ECONOMY

Turkish eurobond is unlikely to attract foreign investors

LONDON – Overseas institutional investors are unlikely to take up Turkey’s new eurobond offering and local domestic investors will be the target for the deal, overseas fund managers said yesterday. The bond is expected to have a 2008 maturity and be priced at a risk premium of around 550 basis points (5.5 percentage points) over US Treasuries, traders and investors said. The bond is expected to launch this week led by Credit Suisse First Boston and Morgan Stanley Dean Witter. «It does not look very attractive compared to the outstanding bonds. Mainly local retail investors are targeted,» said Michael Ganske, emerging debt portfolio manager at Deutsche Gesellschaft Fuer Wertpapiersparen (DWS) in Germany. Turkey’s existing December 2008 bond was yielding 10.367 percent on Tuesday, while the new bond, at a spread of 550 basis points over US Treasuries, would yield 10.125 percent. Even so, institutional buyers will be encouraged by the new bonds if they prove popular at home, because that would show that Turkish locals have confidence in the country’s $16-billion International Monetary Fund (IMF)-backed program. «It would show that local investors and society are more in support of the government,» said DWS’s Ganske. At this time last year, Turkish domestic investors were exporting dollars at a furious pace, reacting to the collapse of an IMF-backed currency peg in February. Local markets have already shown signs of confidence and willingness to invest in Turkish paper.
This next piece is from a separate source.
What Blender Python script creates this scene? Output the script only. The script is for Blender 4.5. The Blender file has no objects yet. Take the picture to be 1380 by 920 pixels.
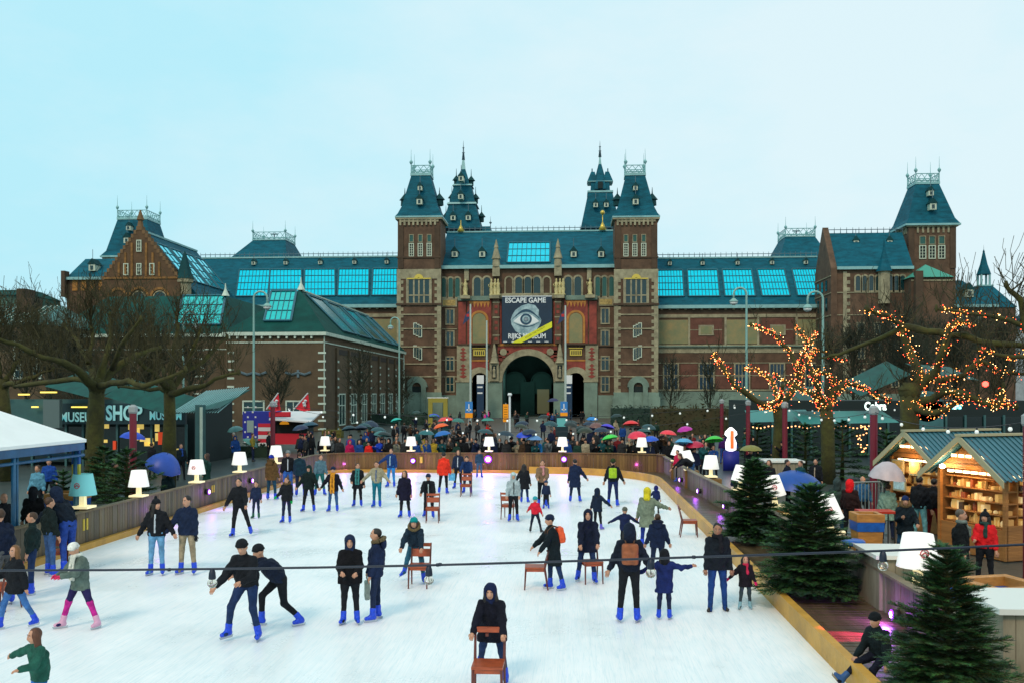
import bpy, math, random
import numpy as np
from math import sin, cos, pi, radians, sqrt, atan2
random.seed(7); np.random.seed(7)
SC = bpy.context.scene
COL = SC.collection
FPX = 1250.0; HC = 4.1; YAW = radians(3.6); S_, C_ = sin(YAW), cos(YAW)

# ---------- turning a photo pixel (1380x920) into a world point ----------
def ray(px, py):
    u = (px-690)/FPX; v = (529-py)/FPX
    return (-S_+u*C_, C_+u*S_, v)
def G(px, py, z=0.0):
    d = ray(px, py); t = (z-HC)/d[2]
    return (d[0]*t, d[1]*t)
def AT(px, py, Y):
    d = ray(px, py); t = Y/d[1]
    return (d[0]*t, Y, HC+d[2]*t)
def fx(px, Y): return AT(px, 529, Y)[0]
def fz(py, Y, px=711): return AT(px, py, Y)[2]
def depth(x, y): return -S_*x + C_*y

# ---------- materials ----------
MATS = {}
def mat(name, col, rough=0.8, metal=0.0, emit=None, es=0.0, var=0.0, vscale=3.0, bump=0.0, bscale=30.0, spec=0.5, col2=None, stretch=None, alpha=None):
    if name in MATS: return MATS[name]
    m = bpy.data.materials.new(name); m.use_nodes = True
    nt = m.node_tree; b = nt.nodes['Principled BSDF']
    b.inputs['Base Color'].default_value = (*col, 1)
    b.inputs['Roughness'].default_value = rough
    b.inputs['Metallic'].default_value = metal
    b.inputs['Specular IOR Level'].default_value = spec
    if emit: 
        b.inputs['Emission Color'].default_value = (*emit, 1); b.inputs['Emission Strength'].default_value = es
    if alpha is not None: b.inputs['Alpha'].default_value = alpha
    if var or bump:
        tc = nt.nodes.new('ShaderNodeTexCoord'); mp = nt.nodes.new('ShaderNodeMapping')
        nt.links.new(tc.outputs['Object'], mp.inputs['Vector'])
        if stretch: mp.inputs['Scale'].default_value = stretch
    if var:
        n = nt.nodes.new('ShaderNodeTexNoise'); n.inputs['Scale'].default_value = vscale
        n.inputs['Detail'].default_value = 5; n.inputs['Roughness'].default_value = 0.65
        nt.links.new(mp.outputs[0], n.inputs['Vector'])
        r = nt.nodes.new('ShaderNodeMapRange'); r.inputs['From Min'].default_value = 0.3; r.inputs['From Max'].default_value = 0.7
        nt.links.new(n.outputs['Fac'], r.inputs['Value'])
        mx = nt.nodes.new('ShaderNodeMix'); mx.data_type = 'RGBA'
        c2 = col2 or tuple(min(1, c*(1+var)) for c in col)
        c1 = col if col2 else tuple(c*(1-var) for c in col)
        mx.inputs[6].default_value = (*c1, 1); mx.inputs[7].default_value = (*c2, 1)
        nt.links.new(r.outputs[0], mx.inputs[0]); nt.links.new(mx.outputs[2], b.inputs['Base Color'])
    if bump:
        n2 = nt.nodes.new('ShaderNodeTexNoise'); n2.inputs['Scale'].default_value = bscale; n2.inputs['Detail'].default_value = 3
        nt.links.new(mp.outputs[0], n2.inputs['Vector'])
        bp = nt.nodes.new('ShaderNodeBump'); bp.inputs['Strength'].default_value = bump; bp.inputs['Distance'].default_value = 0.05
        nt.links.new(n2.outputs['Fac'], bp.inputs['Height']); nt.links.new(bp.outputs[0], b.inputs['Normal'])
    MATS[name] = m
    return m
def cloth(col):
    k = 'cloth_%.3f_%.3f_%.3f' % tuple(col)
    return mat(k, col, rough=0.85, var=0.4, vscale=7, bump=0.7, bscale=16, spec=0.22)

# ---------- mesh builder ----------
class MB:
    def __init__(s, off=(0,0,0)): s.v=[]; s.f=[]; s.m=[]; s.sm=[]; s.mats=[]; s.off=off; s.ci=0; s.smooth=False
    def use(s, m, smooth=None):
        if m not in s.mats: s.mats.append(m)
        s.ci = s.mats.index(m)
        if smooth is not None: s.smooth = smooth
        return s
    def add(s, vs, fs):
        o = len(s.v); s.v += [tuple(p) for p in vs]
        for f in fs: s.f.append(tuple(i+o for i in f)); s.m.append(s.ci); s.sm.append(s.smooth)
        return s
    def box(s, x0,x1,y0,y1,z0,z1):
        if x0>x1: x0,x1=x1,x0
        if y0>y1: y0,y1=y1,y0
        if z0>z1: z0,z1=z1,z0
        return s.add([(x0,y0,z0),(x1,y0,z0),(x1,y1,z0),(x0,y1,z0),(x0,y0,z1),(x1,y0,z1),(x1,y1,z1),(x0,y1,z1)],
              [(0,3,2,1),(4,5,6,7),(0,1,5,4),(1,2,6,5),(2,3,7,6),(3,0,4,7)])
    def hexa(s, b, t):   # bottom 4 pts, top 4 pts (ccw from above)
        return s.add(list(b)+list(t), [(0,3,2,1),(4,5,6,7),(0,1,5,4),(1,2,6,5),(2,3,7,6),(3,0,4,7)])
    def quad(s,*p): return s.add(p, [tuple(range(len(p)))])
    def plate(s, pts, th, axis=1):   # extruded polygon, pts 3d, thickness along axis
        n=len(pts); q=[]
        for p in pts: p=list(p); p[axis]+=th; q.append(p)
        fs=[tuple(range(n)), tuple(range(2*n-1,n-1,-1))]+[(i,(i+1)%n,n+(i+1)%n,n+i)[::-1] for i in range(n)]
        return s.add(list(pts)+q, fs)
    def obox(s, c, ax, ay, hx, hy, z0, z1):   # oriented box, ax, ay unit 2d
        b=[]
        for sx,sy in ((-1,-1),(1,-1),(1,1),(-1,1)):
            b.append((c[0]+ax[0]*hx*sx+ay[0]*hy*sy, c[1]+ax[1]*hx*sx+ay[1]*hy*sy))
        return s.hexa([(x,y,z0) for x,y in b], [(x,y,z1) for x,y in b])
    def tube(s, pts, rad, n=6, cap=True):
        pts=[np.array(p,float) for p in pts]; k=len(pts)
        if not hasattr(rad,'__len__'): rad=[rad]*k
        vs=[]; prev=None
        for i,p in enumerate(pts):
            d = pts[min(i+1,k-1)]-pts[max(i-1,0)]; d/= (np.linalg.norm(d)+1e-9)
            if prev is None:
                a = np.array((0,0,1.)) if abs(d[2])<0.9 else np.array((1.,0,0))
            else: a = prev
            u = a - d*np.dot(a,d); u/=np.linalg.norm(u)+1e-9; w=np.cross(d,u); prev=u
            for j in range(n):
                t=2*pi*j/n; vs.append(tuple(p+(u*cos(t)+w*sin(t))*rad[i]))
        fs=[(i*n+j,i*n+(j+1)%n,(i+1)*n+(j+1)%n,(i+1)*n+j) for i in range(k-1) for j in range(n)]
        if cap: fs+= [tuple(range(n-1,-1,-1)), tuple(range((k-1)*n,k*n))]
        return s.add(vs,fs)
    def lathe(s, prof, c=(0,0,0), n=12, rot=0, sx=1, sy=1):
        vs=[]; k=len(prof)
        for r,z in prof:
            for j in range(n):
                t=2*pi*j/n+rot; vs.append((c[0]+r*cos(t)*sx,c[1]+r*sin(t)*sy,c[2]+z))
        fs=[(i*n+j,i*n+(j+1)%n,(i+1)*n+(j+1)%n,(i+1)*n+j) for i in range(k-1) for j in range(n)]
        fs+= [tuple(range(n-1,-1,-1)), tuple(range((k-1)*n,k*n))]
        return s.add(vs,fs)
    def frustum(s, x0,x1,y0,y1,z0, X0,X1,Y0,Y1,z1):
        return s.hexa([(x0,y0,z0),(x1,y0,z0),(x1,y1,z0),(x0,y1,z0)],[(X0,Y0,z1),(X1,Y0,z1),(X1,Y1,z1),(X0,Y1,z1)])
    def build(s, name, parent=None, loc=None, rz=None):
        me = bpy.data.meshes.new(name)
        o3=s.off
        me.from_pydata([(x-o3[0],y-o3[1],z-o3[2]) for x,y,z in s.v], [], s.f)
        for m in s.mats: me.materials.append(m)
        me.polygons.foreach_set('material_index', s.m)
        me.polygons.foreach_set('use_smooth', s.sm)
        me.update()
        o = bpy.data.objects.new(name, me); COL.objects.link(o)
        if parent: o.parent = parent
        if loc: o.location = loc
        if rz is not None: o.rotation_euler = (0,0,rz)
        return o
def tag(o, label=None, cat=None, group=None, kind=None):
    if label: o['label']=label
    if cat: o['category']=cat
    if group: o['group']=group
    if kind: o['kind']=kind
    return o
def thing(name, label, cat, loc=(0,0,0), rz=0, group=None):
    o = bpy.data.objects.new(name, None); COL.objects.link(o); o.empty_display_size=0.2
    o.location=loc; o.rotation_euler=(0,0,rz)
    return tag(o,label,cat,group)
def dup(root, loc=None, rz=None, label=None, group=None, scale=None):
    def rec(o, par):
        c=o.copy(); COL.objects.link(c); c.parent=par
        for ch in KIDS(o): rec(ch,c)
        return c
    r=rec(root,None)
    if loc: r.location=loc
    if rz is not None: r.rotation_euler=(0,0,rz)
    if label: r['label']=label
    if group: r['group']=group
    if scale: r.scale=scale if hasattr(scale,'__len__') else (scale,)*3
    return r
def KIDS(o): return list(o.children)
def struct(o): o['kind']='structure'; return o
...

Lira denominated bonds yields fell to 68.47 percent at an auction in Turkey on Tuesday, extending a trend of falling yields. Yields were above 71 percent at the start of the year. Under its IMF program, Turkey is targeting annual inflation of 35 percent by the end of 2002. «It seems they have a very good local book. The deal is targeted at local Turks,» said a fund manager in Paris. «The leads said that locals had very small allocations when they tapped the 2006 bond.» Turkey increased its 2006 bond by $250 million in February, at 105.125 percent of face value. That bond was quoted at 106.375 percent of face value yesterday. The country signed its IMF agreement in February which envisaged $2.5 billion of public international debt issuance in 2002. Turkey is rated B- by ratings agency Standard & Poor’s, B1 by Moody’s Investors Service and B by Fitch.